30. Flexible Membranes or Thin Films
a. Replace customary constructions with flexible membranes or thin film.
b. Isolate an object from its outside environment with flexible membranes or thin films.
31. Porous Material
a. Make an object porous, or use supplementary porous elements (inserts, covers, etc.).
b. If an object is already porous, fill pores in advance with some substance.
32. Changing the Color
a. Change the colour of an object or its environment.
b. Change the degree of translucency of an
object or its environment.
c. Use colour additives to observe an object or process which is difficult to see.
d. If such additives are already used, employ luminescent traces or trace atoms.
33. Homogeneity
a. Objects interacting with the main object should be made out of the same material
(or material with similar properties) as the main object.
34. Rejecting and Regenerating Parts
a. After completing its function, or becoming useless, an element of an object is rejected (discarded, dissolved, evaporated, etc.) or modified during its work process.
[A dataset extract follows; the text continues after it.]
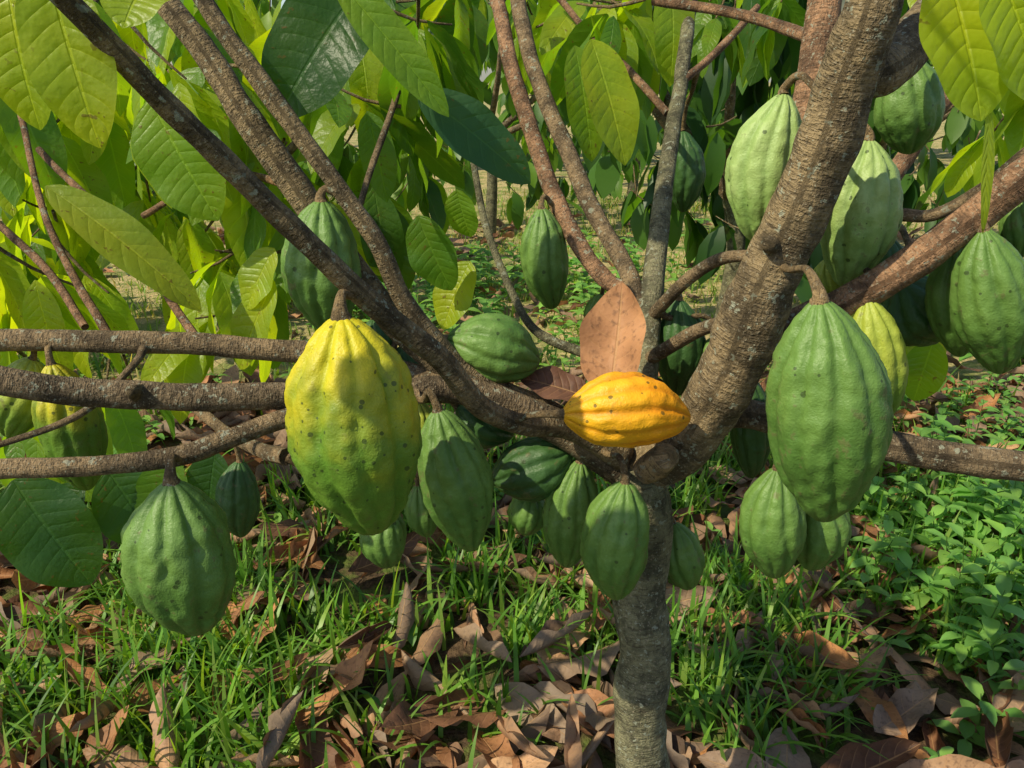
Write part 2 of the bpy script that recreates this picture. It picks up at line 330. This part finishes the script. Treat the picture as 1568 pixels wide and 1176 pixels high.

b. Used-up parts of an object should be restored during its work.
35. Transformation of Properties
a. Change the physical state of the system.
b. Change the concentration or density.
c. Change the degree of flexibility.
d. Change the temperature or volume.
36. Phase Transition
a.Using the phenomena of the phase change (i.e., a change in volume, the liberation or
absorption of heat, etc.).
37. Thermal Expansion
a. Use expansion or contraction of material by changing its temperature.
b. Use various materials with different coefficients of thermal expansion.
38. Accelerated Oxidation
a. Make the transition from one level of oxidation to the next higher level:
1. Ambient air to oxygenated.
2. Oxygenated to oxygen.
3. Oxygen to ionized oxygen.
4. Ionized oxygen to ozoned oxygen.
5. Ozoned oxygen to ozone.
6. Ozone to singlet oxygen.
39. Inert Environment
a. Replace a normal environment with an inert one.
b. Introduce a neutral substance or additives into an object.
c. Carry out the process in a vacuum.
40. Composite Materials
Replace homogeneous materials with composite ones.